— Material —
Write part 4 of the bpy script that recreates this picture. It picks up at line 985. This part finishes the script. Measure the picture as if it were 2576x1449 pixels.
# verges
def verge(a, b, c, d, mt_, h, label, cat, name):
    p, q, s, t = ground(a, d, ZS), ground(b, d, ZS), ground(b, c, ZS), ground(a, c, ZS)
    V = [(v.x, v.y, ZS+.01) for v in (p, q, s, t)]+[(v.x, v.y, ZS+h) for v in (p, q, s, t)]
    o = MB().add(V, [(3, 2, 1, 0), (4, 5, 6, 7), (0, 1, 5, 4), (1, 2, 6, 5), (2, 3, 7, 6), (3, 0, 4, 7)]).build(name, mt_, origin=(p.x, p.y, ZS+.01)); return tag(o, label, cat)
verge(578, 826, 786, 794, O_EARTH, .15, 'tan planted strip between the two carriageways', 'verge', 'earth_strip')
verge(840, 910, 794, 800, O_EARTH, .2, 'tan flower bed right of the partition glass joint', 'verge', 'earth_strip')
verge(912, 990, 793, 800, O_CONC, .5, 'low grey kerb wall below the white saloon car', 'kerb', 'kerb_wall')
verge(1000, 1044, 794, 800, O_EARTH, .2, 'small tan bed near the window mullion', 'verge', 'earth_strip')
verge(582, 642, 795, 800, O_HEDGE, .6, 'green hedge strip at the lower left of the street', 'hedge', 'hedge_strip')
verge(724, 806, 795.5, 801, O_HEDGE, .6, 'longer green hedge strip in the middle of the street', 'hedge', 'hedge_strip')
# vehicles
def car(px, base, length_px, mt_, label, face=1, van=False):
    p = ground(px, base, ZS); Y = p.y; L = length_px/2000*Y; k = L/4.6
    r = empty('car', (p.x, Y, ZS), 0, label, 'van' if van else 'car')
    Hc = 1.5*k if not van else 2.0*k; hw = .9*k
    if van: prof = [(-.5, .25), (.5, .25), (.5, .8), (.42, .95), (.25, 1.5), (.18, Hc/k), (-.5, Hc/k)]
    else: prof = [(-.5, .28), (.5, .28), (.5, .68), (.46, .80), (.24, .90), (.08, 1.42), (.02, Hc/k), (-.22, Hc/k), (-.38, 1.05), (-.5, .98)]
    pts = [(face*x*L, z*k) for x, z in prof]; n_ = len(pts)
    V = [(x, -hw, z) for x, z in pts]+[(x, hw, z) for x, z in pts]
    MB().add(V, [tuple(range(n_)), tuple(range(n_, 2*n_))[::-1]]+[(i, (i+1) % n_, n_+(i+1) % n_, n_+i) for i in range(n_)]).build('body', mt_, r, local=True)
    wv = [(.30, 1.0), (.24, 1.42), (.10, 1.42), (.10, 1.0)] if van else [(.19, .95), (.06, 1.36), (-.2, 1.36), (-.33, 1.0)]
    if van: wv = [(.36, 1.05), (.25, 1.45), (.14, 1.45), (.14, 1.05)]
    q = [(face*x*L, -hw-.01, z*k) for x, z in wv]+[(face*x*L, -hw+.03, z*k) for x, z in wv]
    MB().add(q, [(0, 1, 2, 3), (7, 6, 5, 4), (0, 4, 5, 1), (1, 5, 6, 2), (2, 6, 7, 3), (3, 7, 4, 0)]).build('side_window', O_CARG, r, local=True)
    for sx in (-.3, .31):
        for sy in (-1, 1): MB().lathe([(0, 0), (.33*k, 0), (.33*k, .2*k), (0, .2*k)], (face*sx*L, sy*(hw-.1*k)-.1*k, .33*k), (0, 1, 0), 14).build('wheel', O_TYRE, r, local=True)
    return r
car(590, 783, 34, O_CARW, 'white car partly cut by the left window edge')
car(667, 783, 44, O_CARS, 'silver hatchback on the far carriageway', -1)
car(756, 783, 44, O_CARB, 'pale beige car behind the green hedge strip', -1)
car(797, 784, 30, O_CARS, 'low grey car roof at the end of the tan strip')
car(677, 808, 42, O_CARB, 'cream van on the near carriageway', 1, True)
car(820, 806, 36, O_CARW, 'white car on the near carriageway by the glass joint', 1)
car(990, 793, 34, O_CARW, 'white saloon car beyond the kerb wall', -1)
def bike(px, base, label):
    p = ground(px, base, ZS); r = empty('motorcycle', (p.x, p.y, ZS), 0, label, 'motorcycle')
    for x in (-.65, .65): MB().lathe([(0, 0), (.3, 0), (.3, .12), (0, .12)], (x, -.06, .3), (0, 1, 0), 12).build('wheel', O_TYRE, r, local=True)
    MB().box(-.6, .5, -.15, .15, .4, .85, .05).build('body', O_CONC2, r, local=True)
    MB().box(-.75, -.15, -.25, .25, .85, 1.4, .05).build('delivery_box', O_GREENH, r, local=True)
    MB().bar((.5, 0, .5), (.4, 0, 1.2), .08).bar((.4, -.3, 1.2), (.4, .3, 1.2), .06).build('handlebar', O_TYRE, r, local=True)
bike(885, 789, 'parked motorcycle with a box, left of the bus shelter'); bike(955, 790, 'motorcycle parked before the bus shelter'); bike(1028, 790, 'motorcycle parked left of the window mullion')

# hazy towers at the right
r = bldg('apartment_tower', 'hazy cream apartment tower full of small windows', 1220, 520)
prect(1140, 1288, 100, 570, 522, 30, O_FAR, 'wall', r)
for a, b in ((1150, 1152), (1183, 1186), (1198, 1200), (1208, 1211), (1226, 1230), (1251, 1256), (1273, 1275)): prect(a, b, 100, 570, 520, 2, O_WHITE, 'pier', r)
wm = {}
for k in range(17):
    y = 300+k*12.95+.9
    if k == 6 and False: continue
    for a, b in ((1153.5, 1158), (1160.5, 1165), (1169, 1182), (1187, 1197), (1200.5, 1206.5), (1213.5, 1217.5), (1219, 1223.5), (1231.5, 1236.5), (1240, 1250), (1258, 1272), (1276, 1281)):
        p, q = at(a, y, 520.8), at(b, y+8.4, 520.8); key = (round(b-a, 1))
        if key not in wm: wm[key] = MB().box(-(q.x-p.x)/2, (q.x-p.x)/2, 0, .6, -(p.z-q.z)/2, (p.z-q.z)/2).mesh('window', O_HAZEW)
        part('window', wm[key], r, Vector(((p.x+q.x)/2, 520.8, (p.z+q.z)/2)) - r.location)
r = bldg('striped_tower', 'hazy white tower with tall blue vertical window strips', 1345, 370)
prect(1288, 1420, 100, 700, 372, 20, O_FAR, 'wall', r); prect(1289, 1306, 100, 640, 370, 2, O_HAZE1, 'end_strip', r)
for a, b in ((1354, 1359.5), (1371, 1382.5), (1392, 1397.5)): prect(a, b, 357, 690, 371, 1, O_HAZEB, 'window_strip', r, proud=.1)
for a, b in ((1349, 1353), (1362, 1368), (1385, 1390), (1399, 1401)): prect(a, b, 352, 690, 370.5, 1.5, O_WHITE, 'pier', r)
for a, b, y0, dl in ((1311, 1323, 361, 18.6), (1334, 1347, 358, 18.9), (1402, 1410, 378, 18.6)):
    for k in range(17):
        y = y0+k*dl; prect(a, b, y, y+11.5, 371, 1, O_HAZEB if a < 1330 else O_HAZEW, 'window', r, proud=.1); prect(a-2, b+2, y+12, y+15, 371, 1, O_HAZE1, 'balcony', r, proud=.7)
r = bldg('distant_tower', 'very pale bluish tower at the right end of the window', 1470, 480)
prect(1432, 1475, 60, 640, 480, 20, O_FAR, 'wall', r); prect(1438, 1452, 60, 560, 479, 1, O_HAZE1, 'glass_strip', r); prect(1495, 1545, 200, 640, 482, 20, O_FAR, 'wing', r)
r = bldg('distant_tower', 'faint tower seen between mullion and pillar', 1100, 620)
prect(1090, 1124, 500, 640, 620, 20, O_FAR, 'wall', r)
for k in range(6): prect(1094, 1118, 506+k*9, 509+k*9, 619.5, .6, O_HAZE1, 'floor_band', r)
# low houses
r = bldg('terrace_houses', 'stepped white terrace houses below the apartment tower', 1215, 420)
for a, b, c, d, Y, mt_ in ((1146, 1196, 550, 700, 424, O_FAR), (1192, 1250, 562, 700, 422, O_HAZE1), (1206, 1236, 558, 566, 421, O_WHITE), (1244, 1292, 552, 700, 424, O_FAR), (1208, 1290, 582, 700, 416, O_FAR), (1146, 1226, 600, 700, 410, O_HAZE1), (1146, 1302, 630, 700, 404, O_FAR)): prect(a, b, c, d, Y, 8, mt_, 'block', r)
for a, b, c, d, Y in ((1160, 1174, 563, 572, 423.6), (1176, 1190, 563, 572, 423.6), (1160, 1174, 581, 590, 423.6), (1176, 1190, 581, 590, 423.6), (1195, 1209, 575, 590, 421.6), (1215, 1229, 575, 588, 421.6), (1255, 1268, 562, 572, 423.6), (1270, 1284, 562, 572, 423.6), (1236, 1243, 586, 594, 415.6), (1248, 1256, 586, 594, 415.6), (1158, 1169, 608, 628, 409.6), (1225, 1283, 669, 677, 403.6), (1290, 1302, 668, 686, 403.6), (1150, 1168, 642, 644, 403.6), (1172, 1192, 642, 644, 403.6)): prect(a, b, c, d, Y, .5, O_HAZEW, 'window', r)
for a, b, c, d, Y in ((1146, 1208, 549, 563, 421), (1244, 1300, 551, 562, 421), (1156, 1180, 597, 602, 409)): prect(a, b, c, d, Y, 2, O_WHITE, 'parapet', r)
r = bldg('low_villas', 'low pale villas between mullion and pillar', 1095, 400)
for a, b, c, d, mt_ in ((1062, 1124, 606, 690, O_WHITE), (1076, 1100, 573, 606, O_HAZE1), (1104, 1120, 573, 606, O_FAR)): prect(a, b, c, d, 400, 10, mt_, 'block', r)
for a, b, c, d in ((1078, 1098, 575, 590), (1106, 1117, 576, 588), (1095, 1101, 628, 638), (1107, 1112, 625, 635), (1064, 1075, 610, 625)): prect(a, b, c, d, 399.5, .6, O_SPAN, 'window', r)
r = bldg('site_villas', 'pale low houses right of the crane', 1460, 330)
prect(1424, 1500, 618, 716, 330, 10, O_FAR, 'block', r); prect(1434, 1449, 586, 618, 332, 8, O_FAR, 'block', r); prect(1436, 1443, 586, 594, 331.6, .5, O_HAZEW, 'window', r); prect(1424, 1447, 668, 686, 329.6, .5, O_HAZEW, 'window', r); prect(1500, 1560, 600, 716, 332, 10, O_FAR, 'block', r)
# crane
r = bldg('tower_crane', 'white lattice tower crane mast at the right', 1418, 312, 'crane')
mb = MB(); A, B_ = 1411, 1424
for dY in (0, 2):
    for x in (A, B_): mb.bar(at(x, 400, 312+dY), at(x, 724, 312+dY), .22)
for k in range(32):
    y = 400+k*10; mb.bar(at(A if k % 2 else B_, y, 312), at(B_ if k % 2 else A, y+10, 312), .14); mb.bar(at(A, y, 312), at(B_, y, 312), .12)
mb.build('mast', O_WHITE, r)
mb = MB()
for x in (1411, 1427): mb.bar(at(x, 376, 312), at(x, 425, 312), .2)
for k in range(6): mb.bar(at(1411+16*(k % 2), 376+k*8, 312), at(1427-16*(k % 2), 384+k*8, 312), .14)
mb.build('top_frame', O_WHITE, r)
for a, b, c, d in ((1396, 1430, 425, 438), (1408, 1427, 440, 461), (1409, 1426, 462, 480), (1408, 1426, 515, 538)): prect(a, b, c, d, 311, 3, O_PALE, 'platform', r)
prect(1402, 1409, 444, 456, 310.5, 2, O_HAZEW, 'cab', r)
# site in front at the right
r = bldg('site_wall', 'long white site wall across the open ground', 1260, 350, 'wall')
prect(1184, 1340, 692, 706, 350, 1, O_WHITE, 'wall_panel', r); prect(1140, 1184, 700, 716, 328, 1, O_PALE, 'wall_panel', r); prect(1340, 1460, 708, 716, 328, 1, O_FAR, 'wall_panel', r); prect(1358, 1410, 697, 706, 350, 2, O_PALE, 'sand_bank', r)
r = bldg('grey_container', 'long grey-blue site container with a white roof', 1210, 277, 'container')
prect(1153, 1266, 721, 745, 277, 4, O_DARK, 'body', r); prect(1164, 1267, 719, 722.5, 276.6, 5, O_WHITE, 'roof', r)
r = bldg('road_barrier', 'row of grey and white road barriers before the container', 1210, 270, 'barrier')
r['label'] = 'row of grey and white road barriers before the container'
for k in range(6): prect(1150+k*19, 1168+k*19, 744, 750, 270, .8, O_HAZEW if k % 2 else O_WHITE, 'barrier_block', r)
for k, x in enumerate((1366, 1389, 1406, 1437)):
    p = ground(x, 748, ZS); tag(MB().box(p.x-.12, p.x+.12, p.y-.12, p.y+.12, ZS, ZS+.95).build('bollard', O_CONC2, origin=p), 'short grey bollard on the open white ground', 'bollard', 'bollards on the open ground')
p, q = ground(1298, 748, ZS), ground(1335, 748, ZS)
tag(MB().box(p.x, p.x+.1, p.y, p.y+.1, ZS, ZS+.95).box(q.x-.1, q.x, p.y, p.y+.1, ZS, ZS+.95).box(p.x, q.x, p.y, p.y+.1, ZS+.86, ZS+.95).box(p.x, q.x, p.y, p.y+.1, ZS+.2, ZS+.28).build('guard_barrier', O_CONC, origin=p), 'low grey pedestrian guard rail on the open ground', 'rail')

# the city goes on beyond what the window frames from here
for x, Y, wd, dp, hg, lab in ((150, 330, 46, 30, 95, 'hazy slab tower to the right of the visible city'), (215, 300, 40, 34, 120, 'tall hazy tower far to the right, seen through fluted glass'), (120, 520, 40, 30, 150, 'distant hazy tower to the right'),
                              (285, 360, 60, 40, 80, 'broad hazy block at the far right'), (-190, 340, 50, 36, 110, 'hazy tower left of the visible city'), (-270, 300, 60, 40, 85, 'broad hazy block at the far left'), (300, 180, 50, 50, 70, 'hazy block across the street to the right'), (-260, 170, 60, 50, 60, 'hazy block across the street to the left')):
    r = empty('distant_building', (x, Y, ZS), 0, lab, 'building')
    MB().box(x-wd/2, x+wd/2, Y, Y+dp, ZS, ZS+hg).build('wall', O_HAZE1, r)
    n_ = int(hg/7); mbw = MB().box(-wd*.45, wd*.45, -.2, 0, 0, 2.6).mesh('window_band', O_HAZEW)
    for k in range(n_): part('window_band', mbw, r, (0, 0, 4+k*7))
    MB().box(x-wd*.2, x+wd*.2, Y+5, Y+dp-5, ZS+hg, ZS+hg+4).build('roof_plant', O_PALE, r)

— Task goal —
Extract exactly and only the span of lines that begins at the line containing "for a, b, y0, dl" and ends at the line containing "y = y0+k*dl;".

— Output of the exercise —
for a, b, y0, dl in ((1311, 1323, 361, 18.6), (1334, 1347, 358, 18.9), (1402, 1410, 378, 18.6)):
    for k in range(17):
        y = y0+k*dl; prect(a, b, y, y+11.5, 371, 1, O_HAZEB if a < 1330 else O_HAZEW, 'window', r, proud=.1); prect(a-2, b+2, y+12, y+15, 371, 1, O_HAZE1, 'balcony', r, proud=.7)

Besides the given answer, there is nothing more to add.